What else should be done to address the ongoing opioid epidemic? I have a plan to address the opioid crisis that is ending too many lives and devastating too many families throughout our state. My plan focuses on six key priorities, including a focus on substance use disorder prevention, reducing the risks of prescription opioids, removing barriers to mental health and substance use disorder treatment and recovery, prioritizing treatment over incarceration, ensuring health insurance companies cover addiction treatment fairly, and leveraging federal funding to fight the opioid epidemic. By working together and investing in prevention and treatment instead of incarceration, we can combat the opioid epidemic in Illinois and create real, lasting change.

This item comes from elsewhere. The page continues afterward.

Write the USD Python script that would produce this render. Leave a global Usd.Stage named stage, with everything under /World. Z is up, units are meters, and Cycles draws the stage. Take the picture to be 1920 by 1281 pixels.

What should Illinois’ income tax system look like? What rates would you want to see? How would those rates effect the state’s revenues? Illinois needs to replace its regressive flat income tax with a fair tax, the same type of fair tax that the vast majority of states and the U.S. government have. It will help us balance the budget and improve funding for our education system. I believe that people like me and Bruce Rauner should pay a higher rate than teachers, firefighters, nurses and childcare workers. I will negotiate rates in a bipartisan fashion with the legislature, where we prioritize that those with higher incomes pay a higher rate than those in the middle class. We will also work to lower income taxes on the middle class and those striving to get there, and raise the state’s share of education funding. A fair income tax will help us to lower local property taxes by alleviating the dependency on the regressive property tax system as the predominant source of school funding.

Would you term limit yourself? If so, how many terms? I do not support term limits for elected officials across the state. But as governor, I would sign legislation instituting term limits for legislative leadership positions and support ending the gerrymandering of districts to encourage more competitive elections.